If you’re an extrovert (someone who re-energizes by being around people) you may not think you need any help, but here are a few tips for your consideration also:

•Stop pitching – don’t go into an event pitching and trying to sell your products or services. But if asked, have a 30-second elevator pitch ready and rehearsed so it naturally rolls off your tongue.

•Avoid drinking if you can, or be mindful not to overdo it. Don’t forget to put down that drink during photo opportunities because you never know where those pictures will get published and shared.

•Be genuinely interested – I highly suggest reading the book How to Win Friends and Influence People by Dale Carnegie. In the book there are numerous tips on how to better relate with people based on “human relations principles.” You can learn to be interested in the people you meet in a genuine way. Look people in the eyes when you talk. Actively listen rather than shaking hands mindlessly while you wait to say what you want. Be fully present and don’t continuously scope the room for the next person to speak with.

•Making conversation might be easy for some but can be a real struggle for others. When you get to an event, seek out the person on the sidelines who is not talking to anyone. Take a few minutes to help that person feel comfortable or to give them a warm start by introducing them to people you know.
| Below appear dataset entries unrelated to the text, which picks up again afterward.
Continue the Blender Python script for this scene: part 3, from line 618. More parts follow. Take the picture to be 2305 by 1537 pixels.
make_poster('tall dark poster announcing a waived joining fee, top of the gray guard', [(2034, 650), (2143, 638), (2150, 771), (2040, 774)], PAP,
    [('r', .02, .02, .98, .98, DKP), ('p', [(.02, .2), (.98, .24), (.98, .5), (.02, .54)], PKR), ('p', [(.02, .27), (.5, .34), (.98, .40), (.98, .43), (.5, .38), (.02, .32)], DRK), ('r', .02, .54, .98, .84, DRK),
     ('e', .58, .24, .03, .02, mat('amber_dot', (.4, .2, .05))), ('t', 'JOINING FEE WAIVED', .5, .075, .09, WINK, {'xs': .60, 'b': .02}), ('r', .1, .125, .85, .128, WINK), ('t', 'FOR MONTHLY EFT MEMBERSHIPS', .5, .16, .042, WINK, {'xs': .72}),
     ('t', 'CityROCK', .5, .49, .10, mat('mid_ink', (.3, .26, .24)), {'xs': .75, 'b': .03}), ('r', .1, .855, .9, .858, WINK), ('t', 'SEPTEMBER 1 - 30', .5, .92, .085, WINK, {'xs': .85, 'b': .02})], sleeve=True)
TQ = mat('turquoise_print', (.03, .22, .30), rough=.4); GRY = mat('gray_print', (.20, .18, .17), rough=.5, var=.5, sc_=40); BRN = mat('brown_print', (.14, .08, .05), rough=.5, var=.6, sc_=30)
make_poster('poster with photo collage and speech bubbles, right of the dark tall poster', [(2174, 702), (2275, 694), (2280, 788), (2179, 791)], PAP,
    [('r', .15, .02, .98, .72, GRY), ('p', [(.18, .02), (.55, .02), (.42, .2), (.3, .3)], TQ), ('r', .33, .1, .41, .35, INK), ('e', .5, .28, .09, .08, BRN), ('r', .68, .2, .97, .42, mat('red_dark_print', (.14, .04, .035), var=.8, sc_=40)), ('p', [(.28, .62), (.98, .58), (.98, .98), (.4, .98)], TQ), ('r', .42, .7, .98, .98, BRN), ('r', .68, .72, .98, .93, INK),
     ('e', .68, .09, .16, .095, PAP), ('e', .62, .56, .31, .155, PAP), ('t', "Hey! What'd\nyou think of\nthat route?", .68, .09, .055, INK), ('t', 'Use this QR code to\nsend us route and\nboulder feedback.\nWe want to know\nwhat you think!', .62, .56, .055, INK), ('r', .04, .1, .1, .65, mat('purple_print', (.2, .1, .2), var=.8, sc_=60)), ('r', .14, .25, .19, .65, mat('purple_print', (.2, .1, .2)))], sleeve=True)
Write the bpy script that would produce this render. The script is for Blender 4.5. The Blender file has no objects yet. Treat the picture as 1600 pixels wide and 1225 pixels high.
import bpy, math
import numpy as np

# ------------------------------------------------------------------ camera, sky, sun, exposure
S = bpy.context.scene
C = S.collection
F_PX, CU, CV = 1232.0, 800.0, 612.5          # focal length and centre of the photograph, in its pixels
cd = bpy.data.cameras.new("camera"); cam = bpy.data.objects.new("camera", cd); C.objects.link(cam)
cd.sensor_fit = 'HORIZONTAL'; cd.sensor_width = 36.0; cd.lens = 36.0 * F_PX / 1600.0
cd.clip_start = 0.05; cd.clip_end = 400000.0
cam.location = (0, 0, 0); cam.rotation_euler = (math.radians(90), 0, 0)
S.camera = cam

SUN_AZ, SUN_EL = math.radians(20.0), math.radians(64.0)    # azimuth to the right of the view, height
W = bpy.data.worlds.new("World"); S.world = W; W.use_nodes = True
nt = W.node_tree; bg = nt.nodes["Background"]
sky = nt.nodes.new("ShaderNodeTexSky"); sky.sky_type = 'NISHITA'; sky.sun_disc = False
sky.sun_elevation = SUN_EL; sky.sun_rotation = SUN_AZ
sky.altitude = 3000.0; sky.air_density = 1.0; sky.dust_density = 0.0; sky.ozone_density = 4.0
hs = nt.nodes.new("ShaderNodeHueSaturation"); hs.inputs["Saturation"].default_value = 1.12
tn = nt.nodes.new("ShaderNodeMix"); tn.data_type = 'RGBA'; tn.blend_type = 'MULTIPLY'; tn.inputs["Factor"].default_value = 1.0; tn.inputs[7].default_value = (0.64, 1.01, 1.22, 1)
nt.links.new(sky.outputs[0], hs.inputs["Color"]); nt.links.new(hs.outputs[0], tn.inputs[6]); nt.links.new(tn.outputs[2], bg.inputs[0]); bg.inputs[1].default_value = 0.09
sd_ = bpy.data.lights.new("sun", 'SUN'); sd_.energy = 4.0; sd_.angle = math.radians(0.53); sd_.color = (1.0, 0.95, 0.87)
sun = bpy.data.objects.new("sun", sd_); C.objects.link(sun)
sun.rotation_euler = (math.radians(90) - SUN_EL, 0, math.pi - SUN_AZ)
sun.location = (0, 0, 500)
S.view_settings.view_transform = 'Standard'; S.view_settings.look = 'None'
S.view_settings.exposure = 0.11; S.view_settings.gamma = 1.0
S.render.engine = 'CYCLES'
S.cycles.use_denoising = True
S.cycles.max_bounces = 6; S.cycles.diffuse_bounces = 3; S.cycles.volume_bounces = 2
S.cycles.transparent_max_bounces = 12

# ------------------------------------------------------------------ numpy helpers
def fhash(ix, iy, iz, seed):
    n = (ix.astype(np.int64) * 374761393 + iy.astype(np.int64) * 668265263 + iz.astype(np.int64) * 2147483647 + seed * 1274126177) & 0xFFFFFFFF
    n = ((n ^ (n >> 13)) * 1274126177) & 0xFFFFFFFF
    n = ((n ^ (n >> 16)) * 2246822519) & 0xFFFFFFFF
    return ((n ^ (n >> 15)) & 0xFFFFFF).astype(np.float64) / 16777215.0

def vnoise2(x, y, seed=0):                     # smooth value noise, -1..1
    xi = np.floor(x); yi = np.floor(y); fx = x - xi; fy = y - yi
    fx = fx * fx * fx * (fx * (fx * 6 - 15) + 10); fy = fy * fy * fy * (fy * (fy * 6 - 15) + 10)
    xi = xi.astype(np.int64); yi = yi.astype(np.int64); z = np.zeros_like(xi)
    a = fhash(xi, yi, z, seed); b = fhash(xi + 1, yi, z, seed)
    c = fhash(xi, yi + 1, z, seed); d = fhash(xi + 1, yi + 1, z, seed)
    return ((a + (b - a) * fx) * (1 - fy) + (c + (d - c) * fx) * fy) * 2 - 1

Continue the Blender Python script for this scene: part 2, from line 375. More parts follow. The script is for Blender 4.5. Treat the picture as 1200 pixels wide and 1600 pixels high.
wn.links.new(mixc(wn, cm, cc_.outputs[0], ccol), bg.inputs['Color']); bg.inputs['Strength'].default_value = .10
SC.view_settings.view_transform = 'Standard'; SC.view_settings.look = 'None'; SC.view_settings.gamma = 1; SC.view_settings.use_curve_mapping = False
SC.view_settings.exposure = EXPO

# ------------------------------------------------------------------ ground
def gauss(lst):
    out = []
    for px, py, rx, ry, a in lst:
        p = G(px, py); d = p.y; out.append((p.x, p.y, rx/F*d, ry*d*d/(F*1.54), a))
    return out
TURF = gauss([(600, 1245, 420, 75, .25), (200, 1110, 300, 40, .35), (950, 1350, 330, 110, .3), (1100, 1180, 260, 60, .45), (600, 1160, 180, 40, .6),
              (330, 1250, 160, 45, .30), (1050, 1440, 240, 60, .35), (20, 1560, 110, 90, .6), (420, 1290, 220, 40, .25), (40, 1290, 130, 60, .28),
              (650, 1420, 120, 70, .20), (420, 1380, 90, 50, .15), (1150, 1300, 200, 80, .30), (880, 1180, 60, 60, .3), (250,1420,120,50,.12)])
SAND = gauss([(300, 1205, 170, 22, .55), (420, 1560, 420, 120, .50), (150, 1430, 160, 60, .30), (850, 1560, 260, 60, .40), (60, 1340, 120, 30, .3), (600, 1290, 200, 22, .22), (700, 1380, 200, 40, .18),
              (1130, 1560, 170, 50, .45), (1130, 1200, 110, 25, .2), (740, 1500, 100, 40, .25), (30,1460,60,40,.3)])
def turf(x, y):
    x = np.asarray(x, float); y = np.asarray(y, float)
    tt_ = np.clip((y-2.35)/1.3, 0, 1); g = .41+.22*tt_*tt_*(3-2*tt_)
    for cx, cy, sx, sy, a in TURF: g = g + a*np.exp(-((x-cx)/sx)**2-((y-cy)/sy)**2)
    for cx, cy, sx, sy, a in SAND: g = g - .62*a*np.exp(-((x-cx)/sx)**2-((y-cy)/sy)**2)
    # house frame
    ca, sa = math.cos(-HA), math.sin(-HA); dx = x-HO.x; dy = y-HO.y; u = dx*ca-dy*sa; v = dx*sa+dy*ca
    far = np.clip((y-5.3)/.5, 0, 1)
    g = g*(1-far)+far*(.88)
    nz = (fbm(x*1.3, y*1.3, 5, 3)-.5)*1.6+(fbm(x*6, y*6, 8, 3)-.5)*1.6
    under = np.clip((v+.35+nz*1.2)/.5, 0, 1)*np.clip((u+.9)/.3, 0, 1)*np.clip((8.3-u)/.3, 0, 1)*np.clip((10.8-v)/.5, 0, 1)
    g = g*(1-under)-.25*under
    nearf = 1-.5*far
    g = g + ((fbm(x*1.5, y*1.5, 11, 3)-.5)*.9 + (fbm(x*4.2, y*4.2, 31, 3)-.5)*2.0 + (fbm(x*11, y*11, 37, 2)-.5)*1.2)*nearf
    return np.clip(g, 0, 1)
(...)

•Network without expectations – go to an event to build relationships and be happy to grow your network without the intention to sell your wares. People buy from those they know, like and trust. The sales will follow in due course.

Networking is a powerful tool that can help advance your professional career and grow your business. With practice and perseverance, it will begin to feel more natural and even enjoyable. As you get the hang of things, remember that it’s OK to take a few minutes to regroup and re-energize if you need it, and to extend the same kindness to yourself that you would to others. You’ve got this! Happy networking.

Cybele Negris is a serial entrepreneur, CEO and co-founder of Webnames.ca (Canada’s original .ca registrar), director of the Royal Canadian Mint, speaker and mentor.